WORK TO COMPLETE: Repeat every line below exactly, word for word.

◇ ◇ ◇ ◇ ◇

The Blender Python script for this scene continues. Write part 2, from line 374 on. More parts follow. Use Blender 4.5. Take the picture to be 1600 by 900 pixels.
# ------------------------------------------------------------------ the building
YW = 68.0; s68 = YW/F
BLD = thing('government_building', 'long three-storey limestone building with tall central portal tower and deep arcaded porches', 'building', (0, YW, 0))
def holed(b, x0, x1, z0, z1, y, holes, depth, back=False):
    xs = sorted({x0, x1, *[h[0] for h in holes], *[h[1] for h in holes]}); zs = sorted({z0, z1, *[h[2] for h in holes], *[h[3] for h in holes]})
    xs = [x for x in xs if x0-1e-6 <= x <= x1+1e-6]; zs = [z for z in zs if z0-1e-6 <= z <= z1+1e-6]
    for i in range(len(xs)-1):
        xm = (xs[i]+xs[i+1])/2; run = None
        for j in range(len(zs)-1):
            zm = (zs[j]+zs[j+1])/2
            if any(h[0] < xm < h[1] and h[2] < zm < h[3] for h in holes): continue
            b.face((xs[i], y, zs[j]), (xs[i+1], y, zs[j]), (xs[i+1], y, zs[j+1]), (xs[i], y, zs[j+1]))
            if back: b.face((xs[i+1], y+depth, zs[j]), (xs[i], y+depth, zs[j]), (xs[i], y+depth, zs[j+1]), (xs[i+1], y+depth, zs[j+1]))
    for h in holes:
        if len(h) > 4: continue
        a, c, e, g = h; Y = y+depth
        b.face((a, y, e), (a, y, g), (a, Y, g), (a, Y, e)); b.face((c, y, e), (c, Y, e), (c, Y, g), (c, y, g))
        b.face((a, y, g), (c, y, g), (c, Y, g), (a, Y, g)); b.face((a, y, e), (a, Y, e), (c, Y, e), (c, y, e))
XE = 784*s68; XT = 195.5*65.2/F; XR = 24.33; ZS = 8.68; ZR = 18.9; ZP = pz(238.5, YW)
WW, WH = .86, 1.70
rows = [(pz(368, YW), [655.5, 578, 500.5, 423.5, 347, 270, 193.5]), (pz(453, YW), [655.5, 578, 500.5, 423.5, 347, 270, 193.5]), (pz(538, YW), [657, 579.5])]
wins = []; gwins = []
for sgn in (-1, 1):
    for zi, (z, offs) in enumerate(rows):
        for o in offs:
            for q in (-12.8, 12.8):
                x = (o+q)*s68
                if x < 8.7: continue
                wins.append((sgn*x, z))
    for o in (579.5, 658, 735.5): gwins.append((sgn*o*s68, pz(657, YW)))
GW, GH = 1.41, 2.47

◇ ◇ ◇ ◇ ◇

RESPONSE TO THE TASK:
The Blender Python script for this scene continues. Write part 2, from line 374 on. More parts follow. Use Blender 4.5. Take the picture to be 1600 by 900 pixels.
# ------------------------------------------------------------------ the building
YW = 68.0; s68 = YW/F
BLD = thing('government_building', 'long three-storey limestone building with tall central portal tower and deep arcaded porches', 'building', (0, YW, 0))
def holed(b, x0, x1, z0, z1, y, holes, depth, back=False):
    xs = sorted({x0, x1, *[h[0] for h in holes], *[h[1] for h in holes]}); zs = sorted({z0, z1, *[h[2] for h in holes], *[h[3] for h in holes]})
    xs = [x for x in xs if x0-1e-6 <= x <= x1+1e-6]; zs = [z for z in zs if z0-1e-6 <= z <= z1+1e-6]
    for i in range(len(xs)-1):
        xm = (xs[i]+xs[i+1])/2; run = None
        for j in range(len(zs)-1):
            zm = (zs[j]+zs[j+1])/2
            if any(h[0] < xm < h[1] and h[2] < zm < h[3] for h in holes): continue
            b.face((xs[i], y, zs[j]), (xs[i+1], y, zs[j]), (xs[i+1], y, zs[j+1]), (xs[i], y, zs[j+1]))
            if back: b.face((xs[i+1], y+depth, zs[j]), (xs[i], y+depth, zs[j]), (xs[i], y+depth, zs[j+1]), (xs[i+1], y+depth, zs[j+1]))
    for h in holes:
        if len(h) > 4: continue
        a, c, e, g = h; Y = y+depth
        b.face((a, y, e), (a, y, g), (a, Y, g), (a, Y, e)); b.face((c, y, e), (c, Y, e), (c, Y, g), (c, y, g))
        b.face((a, y, g), (c, y, g), (c, Y, g), (a, Y, g)); b.face((a, y, e), (a, Y, e), (c, Y, e), (c, y, e))
XE = 784*s68; XT = 195.5*65.2/F; XR = 24.33; ZS = 8.68; ZR = 18.9; ZP = pz(238.5, YW)
WW, WH = .86, 1.70
rows = [(pz(368, YW), [655.5, 578, 500.5, 423.5, 347, 270, 193.5]), (pz(453, YW), [655.5, 578, 500.5, 423.5, 347, 270, 193.5]), (pz(538, YW), [657, 579.5])]
wins = []; gwins = []
for sgn in (-1, 1):
    for zi, (z, offs) in enumerate(rows):
        for o in offs:
            for q in (-12.8, 12.8):
                x = (o+q)*s68
                if x < 8.7: continue
                wins.append((sgn*x, z))
    for o in (579.5, 658, 735.5): gwins.append((sgn*o*s68, pz(657, YW)))
GW, GH = 1.41, 2.47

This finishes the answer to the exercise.